Par Laurence Mauger-Vielpeau, Professeur à l’Université de Caen

Quel statut pour l’expert en art ?

Il faut rappeler que le statut d’expert n’est pas règlementé par notre droit. Toute personne se prétendant experte en meubles, ou autres, de telle ou telle époque, peut se présenter ainsi. Le titre comme la fonction ne font l’objet d’aucune réglementation. Pour remédier à cette carence et aux risques qu’elle engendre, le législateur avait créé, dans la loi n° 2000-642 du 10 juillet 2000 portant réglementation des ventes volontaires de meubles aux enchères publiques, des experts agréés par le Conseil des ventes volontaires de meubles aux enchères publiques. Etaient visés les experts auxquels pouvaient avoir recours « les sociétés de ventes volontaires de meubles aux enchères publiques, les huissiers de justice, les notaires et les commissaires-priseurs judiciaires ». Le Conseil établissait une liste d’experts agréés dans chaque spécialité. Tout expert agréé devait être inscrit dans une spécialité dont la nomenclature était établie par le Conseil, maximum deux sous réserve de spécialités connexes. Le Conseil pouvait aussi prononcer le retrait de l’agrément d’un expert en cas d’incapacité légale, de faute professionnelle grave, de condamnation pour faits contraires à l’honneur, à la probité ou aux bonnes mœurs. En définitive, ce fut un échec car très peu d’experts ont demandé cet agrément. La loi n° 2011-850 du 20 juillet 2011 de libéralisation des ventes volontaires de meubles aux enchères publiques les a donc supprimés. Elle a, toutefois, maintenu un cadre juridique lorsque l’opérateur de ventes volontaires de meubles aux enchères publiques, les commissaires de justice et les notaires veulent s’assurer du concours d’experts, quelle qu’en soit l’appellation, pour les assister dans la description, la présentation et l’estimation des biens mis en vente (art. L. 321-29 et s. C. com.).

Quels sont les autres acteurs du marché de l’art ?

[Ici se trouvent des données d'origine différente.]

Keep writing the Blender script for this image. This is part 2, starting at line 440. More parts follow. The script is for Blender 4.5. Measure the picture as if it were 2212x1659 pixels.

En présence d’une vente aux enchères publiques, l’expert est solidairement responsable avec l’organisateur de la vente pour ce qui relève de son activité et doit contracter une assurance garantissant sa responsabilité professionnelle. De même, il ne peut décrire, présenter, estimer, ni mettre en vente un bien lui appartenant (sauf exception), ni se porter acquéreur directement ou indirectement pour son propre compte d’un bien dans les ventes aux enchères publiques auxquelles il apporte son concours. Bien entendu, l’organisateur de la vente doit veiller au respect de ces exigences. Or, rien de tel n’est prévu pour des ventes de gré à gré comme celles qui ont eu lieu en l’espèce. Les antiquaires et les créateurs de faux, y compris l’expert, ont pu agir sans aucun contrôle. On peut toutefois s’étonner que les prestigieux acquéreurs, notamment le château de Versailles, aient été dupés, d’autant que pour ce dernier, les acquisitions sont soumises à une procédure spécifique et relèvent d’une commission dédiée…

Faut-il réformer la loi Bardoux ?

Cette affaire permet aussi de revenir sur la loi du 9 février 1895 sur les fraudes en matière artistique, dite « loi Bardoux », qui vise essentiellement l’utilisation d’une fausse signature d’artiste. Elle concerne seulement certaines catégories d’œuvres (peinture, sculpture, dessin, gravure, musique) et au sein de celles-ci, celles qui ne sont pas tombées dans le domaine public et sont signées. Elle est devenue insuffisante pour appréhender toutes les situations frauduleuses et prévoit des peines trop limitées (2 ans d’emprisonnement et 75.000 euros d’amende).

Après avoir été adoptée au Sénat, une proposition de loi portant réforme de la loi du 9 février 1895 sur les fraudes en matière artistique, n° 109, a été déposée le mardi 23 juillet 2024 à l’Assemblée nationale. Elle prévoit notamment des peines de 5 ans d’emprisonnement et de 375.000 euros d’amende (avec aggravation à 7 ans d’emprisonnement et 750.000 euros d’amende lorsqu’ils sont commis en utilisant les facilités que procure l’exercice d’une activité professionnelle ou au préjudice de l’État ou d’une collectivité territoriale, ou de l’un de leurs établissements publics et à dix ans d’emprisonnement et 1.000.000 d’euros d’amende en bande organisée) en cas de réalisation par quelque moyen que ce soit, d’une œuvre d’art ou d’un objet de collection, dans l’intention de tromper autrui sur l’identité de son créateur, son origine, sa datation, sa nature ou sa composition et de la transmettre à titre onéreux en connaissance de son caractère trompeur. Ce fléau, qui a toujours entaché le marché de l’art, doit enfin être puni plus largement et plus sévèrement.